Una risposta sensata può arrivare solo esaminando la distribuzione delle citazioni dell’AT nelle sue lettere. Premesso che il conteggio non è facile, perché non c’è accordo sui criteri che ci portano a stabilire dove ci sia una vera citazione e dove una semplice allusione, prendiamo per buono il computo che troviamo nel Greek New Testament edito dalla United Bible Societies. In appendice sono riportate le citazioni dell’AT suddivise nei vari testi del NT. Da qui scopriamo che i rimandi espliciti all’AT nelle lettere di Paolo (tutte, incluse quelle di paternità disputata, escludendo ovviamente Ebrei) sono 107, ma la loro distribuzione è tutt’altro che uniforme. Infatti Romani da sola ne contiene più della metà, 63. Non è solo dovuto alla maggior lunghezza di questo testo né alla nota complessità dello scritto che deve argomentare molto a livello teologico e quindi ricorrere alla prova delle Scritture. Alla presenza massiccia delle scritture giudaiche contribuisce indubbiamente la particolare costituzione della chiesa di Roma, dove erano presenti in abbondanza dei credenti che provenivano dal giudaismo e quindi erano persone in grado di muoversi a loro agio in questo ambito. La controprova verrebbe dal fatto che le lettere ai Tessalonicesi e ai Filippesi, località dove la presenza di cristiani di estrazione giudaica era più rara, non presentano alcuna citazione.

 

Resta però da spiegare il motivo per cui sul podio delle lettere con più citazioni ci siano le due lettere ai Corinzi, la prima con 17 rimandi e la seconda con 10. Qui si sono verificate delle condizioni particolari, perché gli Atti degli apostoli raccontano che in seguito alla conversione del capo della sinagoga, Crispo, “molti dei Corinzi” giunsero alla fede e si fecero battezzare (At 18,8). In effetti lo stesso Paolo deve avere dato grande peso a questa conversione perché quando ricorda di non avere battezzato molti dei Corinzi annovera Crispo tra le eccezioni (1Cor 1,14), segno che probabilmente non poteva sottrarsi a quest’onere. Diverso invece è il caso dei Galati, la lettera che condivide ex aequo il terzo posto con 2Corinzi. Lì non c’era una presenza giudaica sul posto, ma furono dei missionari giudaizzanti che introdussero le scritture ebraiche e quindi Paolo si trova coinvolto, suo malgrado, in dispute che riguardano la corretta interpretazione della Bibbia.

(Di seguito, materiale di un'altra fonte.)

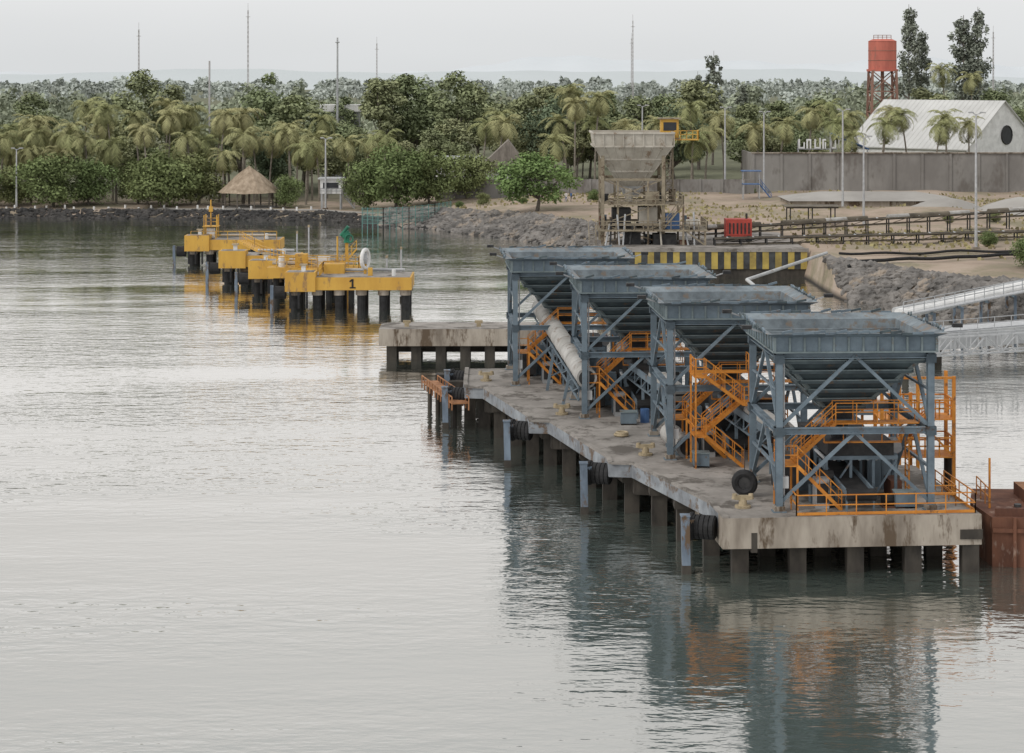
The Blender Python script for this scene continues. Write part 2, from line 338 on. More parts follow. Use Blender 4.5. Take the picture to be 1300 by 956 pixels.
def palm_mesh(name,H,nf=22):
    mb=MB(); lean=rng.uniform(-1.4,1.4,2); pts=[V((lean[0]*(f**2),lean[1]*(f**2),H*f-0.3*(f==0))) for f in np.linspace(0,1,7)]
    for i,(a,b_) in enumerate(zip(pts[:-1],pts[1:])): mb.cyl(a,b_,0.22-0.016*i,'palmbark',0.22-0.016*(i+1),n=7,caps=False)
    top=pts[-1]
    verts=[];tint=[]
    for k in range(nf):
        az=2*math.pi*k/nf*1.0+rng.uniform(-.25,.25); el=rng.choice([1.2,0.9,0.6,0.25,-0.15,-.7])+rng.uniform(-.15,.15); Lf=rng.uniform(4.0,5.3)*(0.85 if el>0.9 else 1)
        dirh=V((math.cos(az),math.sin(az),0)); side=V((-math.sin(az),math.cos(az),0)); p=top.copy(); ang=el; seg=15
        tt=rng.uniform(0.75,1.25)*(1 if el>-0.2 else 0.85)
        for i in range(seg):
            d=dirh*math.cos(ang)+V((0,0,1))*math.sin(ang); pn=p+d*(Lf/seg)
            f=(i+.5)/seg; ll=1.05*math.sin(math.pi*min(1,f*0.85+0.12))**0.7
            for sg in(-1,1):
                tip=p+side*sg*ll*0.75+d*ll*0.5+V((0,0,-ll*0.45*rng.uniform(.4,1.4)))
                w=d*(Lf/seg*0.40)
                verts+=[p-w*0.8,p+w*0.9,tip+w*0.3,tip-w*0.3]; tint+=[tt*rng.uniform(.8,1.2)]*4
            p=pn; ang-=0.135+0.035*(el<0.5)
    n=len(verts)//4; v=[tuple(x) for x in verts]; o=len(v); f=np.arange(n*4).reshape(n,4).tolist()+[tuple(a+o for a in ff) for ff in mb.f]; v+=mb.v
    me=bpy.data.meshes.new(name); me.from_pydata(v,[],f); me.materials.append(LP); me.materials.append(M['palmbark'])
    me.polygons.foreach_set('material_index',[0]*n+[1]*len(mb.f)); at=me.attributes.new('tint','FLOAT','POINT'); at.data.foreach_set('value',tint+[1.0]*len(mb.v)); me.update(); return me
T_mid=[(tree_mesh('broad%d'%i,16,5.6,4.0,26,190,0.33,LM,lobe=(.2,.4)),16) for i in range(4)]
T_tall=[(tree_mesh('tall%d'%i,20,4.4,6,28,160,0.33,LM,lobe=(0.22,0.42)),20) for i in range(3)]
T_near=[(tree_mesh('near%d'%i,10,6.2,0.8,32,210,0.28,LN,shape='flat'),10) for i in range(3)]
T_cas=[(tree_mesh('cas%d'%i,30,5.0,9,60,62,0.34,LC,shape='cone',lobe=(0.14,0.34)),30) for i in range(3)]
T_bri=[(tree_mesh('bright',9,6.0,1.5,36,200,0.25,LB,shape='flat',lobe=(0.2,0.34)),9)]
T_dk=[(tree_mesh('dense',14,6.0,2.5,38,220,0.29,LD,lobe=(0.28,0.4)),14)]
PH=[6,8,10,12,14,16,18,20]
T_palm=[(palm_mesh('palm%d'%i,h,nf),h) for i,(h,nf) in enumerate(zip(PH,[22,26,28,26,28,28,30,26]))]
def put(kinds,name,x,y,h,wf=1.0,k=None):
    me,H=kinds[rng.integers(len(kinds))] if k is None else kinds[k]
    o=bpy.data.objects.new(name,me); s=h/H; o.scale=(s*wf,s*wf,s); o.location=(x,y,hz(x,y)-0.1); o.rotation_euler[2]=rng.uniform(0,6.28); scene.collection.objects.link(o)
for (x,y,h,w) in [(-101,432,20.5,1.2),(-113,425,18,1.1),(-89,445,19,1.0),(-78,432,25.5,1.1),(-73,440,22,1.1),(-59,428,19,1),(-53,440,24.5,.95),(-44,430,20,1.3),(-37,446,20,1),
      (-27,440,25,1.1),(-22,452,24,1.1),(-12,436,23.5,1.2),(-7,450,22,1.1),(1,438,19,1.0),(7,444,21,1.0),(12,441,21,1.1),(20,450,19,1.2),(27,446,18,1.1),(35,455,18,1.1),(41,450,20,1),(50,446,16,1.2),(58,452,17,1.1),(67,458,17,1.1),(96,470,19,1.2),(110,464,19,1.1),(121,470,19,1.1)]:
    put(T_tall if rng.random()<.45 else T_mid,'broadleaf_tree',x,y,h,w*rng.uniform(.9,1.1))
for i in range(60):
    x=rng.uniform(-125,68); y=rng.uniform(400,432); put(T_mid if rng.random()<.75 else T_tall,'broadleaf_tree',x,y,rng.uniform(9,15)*(0.9 if x>20 else 1),rng.uniform(.95,1.25))
for (x,y,h,w) in [(46,470,27,1.1),(43,474,22,1.1),(97,500,39,.85),(108,490,36,1.2),(112.5,500,31,1.0),(101,505,33,.85),(54,480,20,1.2),(111,488,38,.8)]: put(T_cas,'casuarina_tree',x,y,h,w)
for (x,y,h,w) in [(-84,374,10.5,1.1),(-78,378,9,1),(-64,374,10.5,1.15),(-58,378,10,1.1),(-92,380,8,1),(-20.5,361,12.0,1.0),(-14.5,364,10.5,.95),(-26,365,9.5,.8),(-100,376,10,1),(-70,384,9,1),(-8,372,9,1),(-110,374,10,1.1)]: put(T_near,'shore_tree',x,y,h,w)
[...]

In conclusione, le citazioni dell’AT rivelano ancora una volta che Paolo fu un pastore attento, capace di commisurare i suoi argomenti alle effettive capacità di coloro a cui si rivolgeva. Sono regole semplici a cui ogni comunicatore dovrebbe attenersi eppure l’esperienza ci fa constatare come spesso siano trascurate.